O evangelho das massas
populares é simples: a entidade divina se tribaliza. Como qualquer
proposta animista, o Deus tribal é pesado em suas demandas tributárias,
requer riquezas em profusão e obediência cega às autoridades
sacerdotais. Ele tem necessidade de demonstrar seu poder em um jogo
intimidatório. As bênçãos são subornos e o Deus tribal dança conforme a
música do desenvolvimento econômico e distribui casas, carros zero e
cargos políticos, premiando a servidão de seus fiéis.
Nas
duas versões o evangelho de Cristo se torna “o evangelho do profeta
Gentileza”. O “amor” do Cristo folclórico não é amor, é entretenimento.

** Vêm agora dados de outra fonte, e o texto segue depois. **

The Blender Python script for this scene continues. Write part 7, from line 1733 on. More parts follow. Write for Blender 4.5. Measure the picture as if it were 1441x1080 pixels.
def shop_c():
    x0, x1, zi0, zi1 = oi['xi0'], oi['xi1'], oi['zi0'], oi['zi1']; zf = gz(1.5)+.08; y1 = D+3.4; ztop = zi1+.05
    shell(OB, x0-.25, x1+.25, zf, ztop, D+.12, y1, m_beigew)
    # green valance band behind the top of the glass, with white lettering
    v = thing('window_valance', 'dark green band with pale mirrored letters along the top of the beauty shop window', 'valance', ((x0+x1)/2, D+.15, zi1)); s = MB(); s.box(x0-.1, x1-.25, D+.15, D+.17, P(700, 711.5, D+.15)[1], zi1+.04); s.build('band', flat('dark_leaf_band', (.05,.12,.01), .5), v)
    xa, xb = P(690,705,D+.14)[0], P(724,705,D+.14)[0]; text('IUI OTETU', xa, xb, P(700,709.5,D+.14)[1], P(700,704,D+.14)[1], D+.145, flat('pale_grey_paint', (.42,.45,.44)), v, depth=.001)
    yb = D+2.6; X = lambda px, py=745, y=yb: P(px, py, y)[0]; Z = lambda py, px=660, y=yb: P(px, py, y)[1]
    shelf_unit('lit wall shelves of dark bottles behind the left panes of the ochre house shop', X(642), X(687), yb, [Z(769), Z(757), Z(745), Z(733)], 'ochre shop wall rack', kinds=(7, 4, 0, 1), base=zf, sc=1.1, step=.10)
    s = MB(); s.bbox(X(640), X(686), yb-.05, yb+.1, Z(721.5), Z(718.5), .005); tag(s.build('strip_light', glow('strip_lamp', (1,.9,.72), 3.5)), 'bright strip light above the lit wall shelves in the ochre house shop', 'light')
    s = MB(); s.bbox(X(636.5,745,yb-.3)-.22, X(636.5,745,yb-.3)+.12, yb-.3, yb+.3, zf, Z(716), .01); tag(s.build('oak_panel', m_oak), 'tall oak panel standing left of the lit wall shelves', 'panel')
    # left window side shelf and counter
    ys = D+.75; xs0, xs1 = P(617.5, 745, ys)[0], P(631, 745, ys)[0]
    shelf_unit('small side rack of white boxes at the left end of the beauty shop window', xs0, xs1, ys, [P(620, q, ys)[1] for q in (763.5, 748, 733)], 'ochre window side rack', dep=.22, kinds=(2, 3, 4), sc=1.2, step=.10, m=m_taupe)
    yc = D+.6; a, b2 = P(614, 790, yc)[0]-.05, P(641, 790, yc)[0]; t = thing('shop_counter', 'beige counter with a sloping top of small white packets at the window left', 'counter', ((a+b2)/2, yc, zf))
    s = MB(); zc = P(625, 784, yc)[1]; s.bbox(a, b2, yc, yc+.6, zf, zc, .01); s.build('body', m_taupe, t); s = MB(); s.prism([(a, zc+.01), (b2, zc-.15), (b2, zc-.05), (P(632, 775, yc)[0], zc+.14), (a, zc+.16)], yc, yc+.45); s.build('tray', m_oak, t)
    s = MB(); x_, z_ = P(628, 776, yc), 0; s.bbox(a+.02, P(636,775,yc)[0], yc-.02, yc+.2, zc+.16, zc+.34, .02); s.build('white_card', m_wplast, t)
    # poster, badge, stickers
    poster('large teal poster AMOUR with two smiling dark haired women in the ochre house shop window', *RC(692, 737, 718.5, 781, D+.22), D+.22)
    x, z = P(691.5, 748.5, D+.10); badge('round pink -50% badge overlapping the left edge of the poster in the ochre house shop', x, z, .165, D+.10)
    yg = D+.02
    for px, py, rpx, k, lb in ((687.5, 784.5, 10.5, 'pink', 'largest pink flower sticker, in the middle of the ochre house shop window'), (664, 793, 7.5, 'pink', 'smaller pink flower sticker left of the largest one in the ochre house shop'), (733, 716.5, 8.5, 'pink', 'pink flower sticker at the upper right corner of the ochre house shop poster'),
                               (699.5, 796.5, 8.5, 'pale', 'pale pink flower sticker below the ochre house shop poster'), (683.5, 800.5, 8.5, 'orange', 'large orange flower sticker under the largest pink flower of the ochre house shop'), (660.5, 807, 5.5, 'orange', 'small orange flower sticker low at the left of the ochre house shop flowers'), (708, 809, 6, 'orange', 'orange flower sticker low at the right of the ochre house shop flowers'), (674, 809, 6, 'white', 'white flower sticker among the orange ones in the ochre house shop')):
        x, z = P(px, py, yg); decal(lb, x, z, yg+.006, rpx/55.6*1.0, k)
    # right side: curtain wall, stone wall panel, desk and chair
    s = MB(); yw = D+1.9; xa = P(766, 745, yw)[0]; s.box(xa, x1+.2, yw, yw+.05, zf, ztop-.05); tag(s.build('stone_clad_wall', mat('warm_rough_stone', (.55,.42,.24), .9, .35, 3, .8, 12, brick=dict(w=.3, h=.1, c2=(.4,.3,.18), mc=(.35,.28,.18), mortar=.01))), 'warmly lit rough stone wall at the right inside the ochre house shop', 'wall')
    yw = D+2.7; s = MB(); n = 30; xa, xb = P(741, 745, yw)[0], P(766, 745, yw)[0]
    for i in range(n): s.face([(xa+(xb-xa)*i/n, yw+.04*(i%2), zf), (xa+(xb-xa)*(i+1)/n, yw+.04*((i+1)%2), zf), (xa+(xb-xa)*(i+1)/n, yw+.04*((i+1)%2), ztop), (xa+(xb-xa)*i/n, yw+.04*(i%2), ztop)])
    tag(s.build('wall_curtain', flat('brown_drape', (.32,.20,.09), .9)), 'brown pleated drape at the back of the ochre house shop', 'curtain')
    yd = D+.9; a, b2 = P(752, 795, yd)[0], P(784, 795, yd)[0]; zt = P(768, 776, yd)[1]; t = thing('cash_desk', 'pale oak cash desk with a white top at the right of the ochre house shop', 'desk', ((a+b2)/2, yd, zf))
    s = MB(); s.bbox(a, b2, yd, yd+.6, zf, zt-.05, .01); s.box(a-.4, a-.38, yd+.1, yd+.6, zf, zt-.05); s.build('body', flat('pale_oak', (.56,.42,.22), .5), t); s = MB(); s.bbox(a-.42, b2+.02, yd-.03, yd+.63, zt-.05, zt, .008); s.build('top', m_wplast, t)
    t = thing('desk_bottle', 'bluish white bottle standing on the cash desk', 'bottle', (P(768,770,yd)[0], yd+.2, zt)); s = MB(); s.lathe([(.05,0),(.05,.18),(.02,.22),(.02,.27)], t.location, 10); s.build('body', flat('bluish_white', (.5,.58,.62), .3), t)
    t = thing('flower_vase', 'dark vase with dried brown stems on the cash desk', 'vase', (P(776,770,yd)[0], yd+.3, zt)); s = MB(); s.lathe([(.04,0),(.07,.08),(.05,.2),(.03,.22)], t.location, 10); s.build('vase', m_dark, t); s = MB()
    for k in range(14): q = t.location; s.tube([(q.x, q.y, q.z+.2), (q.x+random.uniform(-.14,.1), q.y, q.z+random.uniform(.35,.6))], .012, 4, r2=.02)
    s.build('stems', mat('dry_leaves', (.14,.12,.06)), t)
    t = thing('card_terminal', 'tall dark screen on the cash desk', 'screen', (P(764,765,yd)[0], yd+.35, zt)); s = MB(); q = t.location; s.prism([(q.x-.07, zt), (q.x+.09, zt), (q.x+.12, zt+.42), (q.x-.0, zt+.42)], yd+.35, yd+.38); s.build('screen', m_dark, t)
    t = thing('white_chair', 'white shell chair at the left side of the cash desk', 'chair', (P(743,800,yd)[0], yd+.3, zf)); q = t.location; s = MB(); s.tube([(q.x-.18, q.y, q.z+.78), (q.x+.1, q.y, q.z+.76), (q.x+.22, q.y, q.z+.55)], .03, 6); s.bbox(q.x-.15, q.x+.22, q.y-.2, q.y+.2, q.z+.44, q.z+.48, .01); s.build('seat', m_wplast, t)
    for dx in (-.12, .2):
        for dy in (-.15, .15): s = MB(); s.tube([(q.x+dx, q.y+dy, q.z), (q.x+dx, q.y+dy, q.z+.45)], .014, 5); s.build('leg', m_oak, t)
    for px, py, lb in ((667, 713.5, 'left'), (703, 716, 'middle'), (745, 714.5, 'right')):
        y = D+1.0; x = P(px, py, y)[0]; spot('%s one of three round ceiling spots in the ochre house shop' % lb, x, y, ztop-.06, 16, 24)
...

Ele é simplório e ridículo. Quem é mais inteligente, o homem ou a lei, o
livro ou a sabedoria? -- pergunta Gentileza. O homem, a sabedoria que
não está nos livros nem no Livro -- respondemos. E decidimos então
apontar as torres de nossas igrejas para o centro da sociedade
brasileira -- o homem cordial que a todos agrada. A cultura brasílica,
que não gosta de regras impostas, menospreza o Livro e reinventa em duas
versões um Deus sem leis e sem moral, que se ocupa de nos servir.
Concordo
com Marisa que a parede cinzenta é mais triste do que se permanecesse
pintada com os escritos coloridos do Gentileza. Contudo, não vamos
trazê-lo para as igrejas. É melhor deixá-lo nas ruas.
• Bráulia Ribeiro trabalhou na Amazônia durante trinta anos. Hoje mora em Kailua-Kona, no Havaí, com sua família e está envolvida em projetos internacionais de desenvolvimento na Ásia. É autora de Chamado Radical.